[78-L] Mississippi Mud and the Mississippi Flood of 1927
Rodger J Holtin
rjh334578 at gmail.com.invalid
Sun Nov 10 20:34:12 PST 2019
Last month I spoke for a local historical society and my subject was the
songs that were inspired by the great Mississippi flood of 1927. My
audience was mostly baby boomers one millennial and two or three
octogenarians.
I used the usual stuff by Charlie Patton, Bessie Smith, Memphis Minnie,
Lonnie Johnson and so on, all available for free on the internet these days.
But I also noticed that from 1927 through early 1929 there were a number of
songs also written about rain
Rain (Ford and Glenn & Jacques Renard))
I Get The Blues When It Rains
Let A Smile Be Your Umbrella
Singing In The Rain
I don't find many others until we get to about 1934 and it seems to me that
the rash of 1927-29 rain songs might well have been influenced by news of
the rains and the flood just as much as those obvious flooding songs.
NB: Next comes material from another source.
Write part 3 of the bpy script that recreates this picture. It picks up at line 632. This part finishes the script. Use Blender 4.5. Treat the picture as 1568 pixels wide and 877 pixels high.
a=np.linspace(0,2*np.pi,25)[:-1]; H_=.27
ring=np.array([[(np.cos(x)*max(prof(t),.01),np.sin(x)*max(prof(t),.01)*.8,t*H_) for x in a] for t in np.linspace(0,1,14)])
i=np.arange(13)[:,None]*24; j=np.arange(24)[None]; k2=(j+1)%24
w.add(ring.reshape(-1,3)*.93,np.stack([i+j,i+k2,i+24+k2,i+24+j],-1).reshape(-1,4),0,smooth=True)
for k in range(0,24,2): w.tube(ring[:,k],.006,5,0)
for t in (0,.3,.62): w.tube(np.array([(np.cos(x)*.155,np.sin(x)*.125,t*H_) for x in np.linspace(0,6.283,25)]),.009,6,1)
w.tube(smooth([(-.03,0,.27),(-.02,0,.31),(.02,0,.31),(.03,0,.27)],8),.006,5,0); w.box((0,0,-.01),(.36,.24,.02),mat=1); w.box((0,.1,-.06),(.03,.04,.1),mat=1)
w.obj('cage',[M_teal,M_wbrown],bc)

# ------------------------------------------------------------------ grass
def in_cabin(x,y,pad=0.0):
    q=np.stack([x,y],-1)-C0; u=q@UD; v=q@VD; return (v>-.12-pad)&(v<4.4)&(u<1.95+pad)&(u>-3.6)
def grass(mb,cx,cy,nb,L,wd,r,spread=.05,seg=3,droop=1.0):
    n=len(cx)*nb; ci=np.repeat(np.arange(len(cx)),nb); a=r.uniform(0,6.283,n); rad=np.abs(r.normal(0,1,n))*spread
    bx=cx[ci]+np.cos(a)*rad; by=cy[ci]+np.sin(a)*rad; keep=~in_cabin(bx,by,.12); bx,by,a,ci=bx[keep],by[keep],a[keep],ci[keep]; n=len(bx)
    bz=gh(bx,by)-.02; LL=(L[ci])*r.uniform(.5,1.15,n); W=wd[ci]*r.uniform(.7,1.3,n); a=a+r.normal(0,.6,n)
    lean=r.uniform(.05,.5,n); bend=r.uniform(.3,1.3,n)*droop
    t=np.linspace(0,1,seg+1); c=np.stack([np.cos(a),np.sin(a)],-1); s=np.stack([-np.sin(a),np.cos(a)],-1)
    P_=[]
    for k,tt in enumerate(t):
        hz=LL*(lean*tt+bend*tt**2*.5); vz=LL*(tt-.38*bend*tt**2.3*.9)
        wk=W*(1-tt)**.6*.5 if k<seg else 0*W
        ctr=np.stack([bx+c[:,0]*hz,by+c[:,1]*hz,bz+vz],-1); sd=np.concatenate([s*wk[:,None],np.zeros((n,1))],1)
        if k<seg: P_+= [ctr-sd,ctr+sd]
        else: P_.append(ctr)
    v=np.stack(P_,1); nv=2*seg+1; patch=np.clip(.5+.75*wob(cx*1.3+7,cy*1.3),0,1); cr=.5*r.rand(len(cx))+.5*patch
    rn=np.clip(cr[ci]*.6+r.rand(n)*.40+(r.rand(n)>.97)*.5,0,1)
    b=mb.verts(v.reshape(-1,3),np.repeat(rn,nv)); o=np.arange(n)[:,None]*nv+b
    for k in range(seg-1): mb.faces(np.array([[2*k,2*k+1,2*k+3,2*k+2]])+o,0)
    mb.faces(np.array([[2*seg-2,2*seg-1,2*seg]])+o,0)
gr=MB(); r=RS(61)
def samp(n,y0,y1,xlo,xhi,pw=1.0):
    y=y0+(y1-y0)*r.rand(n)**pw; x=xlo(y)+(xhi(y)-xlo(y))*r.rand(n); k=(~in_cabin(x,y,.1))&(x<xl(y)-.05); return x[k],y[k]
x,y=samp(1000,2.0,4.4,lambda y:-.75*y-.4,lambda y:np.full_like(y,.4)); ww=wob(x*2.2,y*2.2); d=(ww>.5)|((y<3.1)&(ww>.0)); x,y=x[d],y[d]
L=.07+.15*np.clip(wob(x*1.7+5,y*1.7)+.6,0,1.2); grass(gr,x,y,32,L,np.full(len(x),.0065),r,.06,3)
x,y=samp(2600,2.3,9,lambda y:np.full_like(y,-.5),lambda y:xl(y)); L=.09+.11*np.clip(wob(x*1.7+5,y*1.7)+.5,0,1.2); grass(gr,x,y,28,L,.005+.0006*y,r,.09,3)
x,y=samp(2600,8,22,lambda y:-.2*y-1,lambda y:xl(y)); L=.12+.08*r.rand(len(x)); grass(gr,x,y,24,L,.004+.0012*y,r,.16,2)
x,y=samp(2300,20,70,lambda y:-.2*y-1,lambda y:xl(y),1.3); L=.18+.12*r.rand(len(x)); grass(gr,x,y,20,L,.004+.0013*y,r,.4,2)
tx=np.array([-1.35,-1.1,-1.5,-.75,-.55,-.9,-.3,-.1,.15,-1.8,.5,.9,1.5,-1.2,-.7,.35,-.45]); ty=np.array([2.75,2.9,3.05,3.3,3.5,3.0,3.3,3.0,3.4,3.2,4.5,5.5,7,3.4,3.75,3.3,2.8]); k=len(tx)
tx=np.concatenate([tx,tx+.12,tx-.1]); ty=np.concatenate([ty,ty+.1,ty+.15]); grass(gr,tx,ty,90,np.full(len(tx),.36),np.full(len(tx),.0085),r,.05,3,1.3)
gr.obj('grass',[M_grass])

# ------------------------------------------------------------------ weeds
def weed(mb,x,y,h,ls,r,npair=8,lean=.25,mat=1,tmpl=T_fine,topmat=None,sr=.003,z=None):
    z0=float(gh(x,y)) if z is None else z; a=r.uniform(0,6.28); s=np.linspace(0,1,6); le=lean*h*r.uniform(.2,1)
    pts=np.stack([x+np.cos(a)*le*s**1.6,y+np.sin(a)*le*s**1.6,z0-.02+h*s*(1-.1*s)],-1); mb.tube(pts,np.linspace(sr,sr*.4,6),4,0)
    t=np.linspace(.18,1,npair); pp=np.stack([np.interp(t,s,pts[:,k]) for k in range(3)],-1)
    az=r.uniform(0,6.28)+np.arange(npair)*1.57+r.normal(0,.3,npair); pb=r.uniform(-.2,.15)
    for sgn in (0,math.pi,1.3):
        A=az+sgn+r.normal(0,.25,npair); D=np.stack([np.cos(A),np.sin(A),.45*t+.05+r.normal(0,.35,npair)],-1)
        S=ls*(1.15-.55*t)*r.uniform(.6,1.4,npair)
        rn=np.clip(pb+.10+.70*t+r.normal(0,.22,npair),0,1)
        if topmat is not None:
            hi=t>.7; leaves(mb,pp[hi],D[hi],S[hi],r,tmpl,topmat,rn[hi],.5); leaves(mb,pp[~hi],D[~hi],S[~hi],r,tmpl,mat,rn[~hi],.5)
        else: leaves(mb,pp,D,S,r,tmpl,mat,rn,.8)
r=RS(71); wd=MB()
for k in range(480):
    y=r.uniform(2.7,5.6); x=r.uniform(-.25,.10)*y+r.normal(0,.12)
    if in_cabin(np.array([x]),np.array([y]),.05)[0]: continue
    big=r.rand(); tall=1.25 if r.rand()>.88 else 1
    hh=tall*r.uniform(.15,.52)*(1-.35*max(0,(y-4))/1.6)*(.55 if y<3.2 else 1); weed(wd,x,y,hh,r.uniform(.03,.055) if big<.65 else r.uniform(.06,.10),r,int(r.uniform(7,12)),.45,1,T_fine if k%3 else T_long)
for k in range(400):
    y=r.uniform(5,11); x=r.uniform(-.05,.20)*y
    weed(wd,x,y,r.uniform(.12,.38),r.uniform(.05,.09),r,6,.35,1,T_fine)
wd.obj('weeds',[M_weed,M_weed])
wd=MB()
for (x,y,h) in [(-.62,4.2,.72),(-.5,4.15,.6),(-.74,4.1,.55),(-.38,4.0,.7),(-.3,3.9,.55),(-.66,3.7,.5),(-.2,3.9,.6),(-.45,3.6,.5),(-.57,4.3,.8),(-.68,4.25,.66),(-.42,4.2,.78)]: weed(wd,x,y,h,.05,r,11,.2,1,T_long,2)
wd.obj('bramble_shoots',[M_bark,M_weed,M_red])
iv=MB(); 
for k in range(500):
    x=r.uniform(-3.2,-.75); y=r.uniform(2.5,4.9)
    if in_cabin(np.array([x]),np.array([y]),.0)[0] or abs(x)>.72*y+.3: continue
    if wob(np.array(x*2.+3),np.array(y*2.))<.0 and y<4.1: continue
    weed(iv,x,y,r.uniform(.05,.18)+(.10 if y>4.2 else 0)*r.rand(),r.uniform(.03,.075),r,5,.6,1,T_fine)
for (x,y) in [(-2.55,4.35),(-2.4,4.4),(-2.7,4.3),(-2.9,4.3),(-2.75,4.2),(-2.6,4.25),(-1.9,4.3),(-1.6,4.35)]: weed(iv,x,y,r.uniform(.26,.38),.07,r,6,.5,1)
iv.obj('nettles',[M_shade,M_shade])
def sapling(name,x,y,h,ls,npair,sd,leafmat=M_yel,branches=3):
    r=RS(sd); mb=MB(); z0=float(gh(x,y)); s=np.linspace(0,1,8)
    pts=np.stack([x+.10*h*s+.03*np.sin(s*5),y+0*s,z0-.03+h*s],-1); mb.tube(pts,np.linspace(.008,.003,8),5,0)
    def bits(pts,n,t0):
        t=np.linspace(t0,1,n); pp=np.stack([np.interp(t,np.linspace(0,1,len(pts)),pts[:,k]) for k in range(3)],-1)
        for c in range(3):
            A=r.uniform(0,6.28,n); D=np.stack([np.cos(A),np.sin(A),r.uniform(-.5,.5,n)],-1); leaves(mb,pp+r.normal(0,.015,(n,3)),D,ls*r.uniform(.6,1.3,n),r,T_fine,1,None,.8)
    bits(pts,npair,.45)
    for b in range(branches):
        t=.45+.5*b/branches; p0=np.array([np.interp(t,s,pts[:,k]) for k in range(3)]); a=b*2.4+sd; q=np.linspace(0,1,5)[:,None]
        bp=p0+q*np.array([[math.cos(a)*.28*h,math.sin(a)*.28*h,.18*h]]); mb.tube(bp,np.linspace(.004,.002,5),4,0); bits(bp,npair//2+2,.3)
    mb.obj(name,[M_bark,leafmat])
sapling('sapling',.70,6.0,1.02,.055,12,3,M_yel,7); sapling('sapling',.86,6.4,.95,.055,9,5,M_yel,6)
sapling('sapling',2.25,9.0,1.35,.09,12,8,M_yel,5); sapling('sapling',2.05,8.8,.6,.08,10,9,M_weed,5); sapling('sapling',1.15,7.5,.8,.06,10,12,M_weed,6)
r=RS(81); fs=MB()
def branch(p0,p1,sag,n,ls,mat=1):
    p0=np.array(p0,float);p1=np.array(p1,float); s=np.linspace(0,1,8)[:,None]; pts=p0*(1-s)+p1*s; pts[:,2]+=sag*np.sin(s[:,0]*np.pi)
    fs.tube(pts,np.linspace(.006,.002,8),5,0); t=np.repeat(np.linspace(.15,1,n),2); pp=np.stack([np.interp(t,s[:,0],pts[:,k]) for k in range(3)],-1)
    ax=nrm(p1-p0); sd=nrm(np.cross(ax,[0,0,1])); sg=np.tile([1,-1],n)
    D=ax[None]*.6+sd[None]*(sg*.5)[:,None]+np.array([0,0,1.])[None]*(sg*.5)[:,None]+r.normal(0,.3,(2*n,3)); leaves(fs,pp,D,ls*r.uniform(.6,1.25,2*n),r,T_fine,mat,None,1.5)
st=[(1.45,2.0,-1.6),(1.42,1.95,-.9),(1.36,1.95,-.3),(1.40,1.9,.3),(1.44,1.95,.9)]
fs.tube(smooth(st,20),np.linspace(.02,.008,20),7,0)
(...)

So as a little icing on the cake so to speak I played the vocal portion of
old dance band records of those songs, and then, somewhat trepidatiously, I
played the Rhythm Boys record of I Left My Sugar Standing In The
Rain/Mississippi Mud, carefully noting it was not politically correct. To
my amazement, the folks who we might have expected to have been most
offended by it declared it to be their favorite record of the presentation.
During the punch and cookies portion of the evening, the same ladies made
sure I got an extra piece of pie.
Still later, during the finger licking portion, one of the octogenarians
came over to me and said that he had a story about that for me. It seems
that his grandmother had a gramophone on her closed-in back porch and when
he was a kid (1950s) he and his cousins used to go and play with grandma's
Victrola. One of the favorite songs for the kids to pull out was Mississippi
Mud. Every time they played it, grandma would come running out and tell them
to take it off because she thought it was a terribly disrespectful song
because it made fun of the poor people that lost everything in the flood the
year that record came out. Apparently she remembered the timing of that
quite vividly. The kids asked her why, if that song was so bad, she kept the
record. I love the answer, and you will, too. "Because I like the other
side," she said.
I gave the same presentation last week for the county library, and as a wrap
up, told the Mississippi Mud record story. This time somebody asked what
was on the other side, and one of the other folks immediately piped up that
Ain't She Sweet was the flipside. I couldn't believe anybody but me in this
county would have known that. And, yes, that may or may not have been the
issue that Grandma had. Looks like it was issued on 78 about two dozen
times, so no telling which version they had, but I'm guessing the Rhythm
Boys record had the best distribution since it's the one that has crossed my
path the most often.
I'll be giving the same dog n pony show in a neighboring town in March of
2020, and you can bet I'll work in both parts of that story.